Mass bounds for Triplet Scalars of the Left-Right symmetric model and their future detection prospects

TL;DR

This paper establishes mass bounds and detection prospects for triplet scalars in the Left-Right symmetric model, analyzing current experimental limits and future collider sensitivities at LEP-II, Tevatron, NLC, and LHC.

Contribution

It provides new bounds on scalar masses and detailed search strategies for charged scalars at various colliders, enhancing the understanding of detectability of these particles.

Findings

Uncharged scalar mass bound of 55.4 GeV from LEP-II data.

Detection prospects at the LHC for doubly-charged scalars up to 850 GeV.

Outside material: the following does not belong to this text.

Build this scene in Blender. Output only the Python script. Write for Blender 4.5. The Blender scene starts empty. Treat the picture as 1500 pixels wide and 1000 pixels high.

Detection reach at Tevatron for doubly-charged scalars up to 275 GeV.

Abstract

The standard formulation of the Left-Right symmetric model involves scalars transforming as a triplet under SU(2)L. This multiplet contains particles which are uncharged, singly-charged, and doubly-charged. We derive a bound on the uncharged scalar mass of 55.4 GeV using results from LEP-II and find that a range upto 110 GeV may be explored at the NLC at the 5sigma level. We also discuss search strategies for the singly- and doubly-charged scalars at the Tevatron and the LHC. Possible Standard Model backgrounds for the relevant modes are estimated and compared with the signal. At the LHC, the prospects of detecting the doubly-charged scalar are bright up to a mass of 850 GeV while the 5sigma discovery limit of the singly-charged mode extends to 240 GeV for an integrated luminosity of 100 inverse fb. At the Tevatron, with an integrated luminosity of 25 inverse fb, the doubly-charged state can be detected if its mass is less than 275 GeV while the reach for the singly charged scalar is 140 GeV.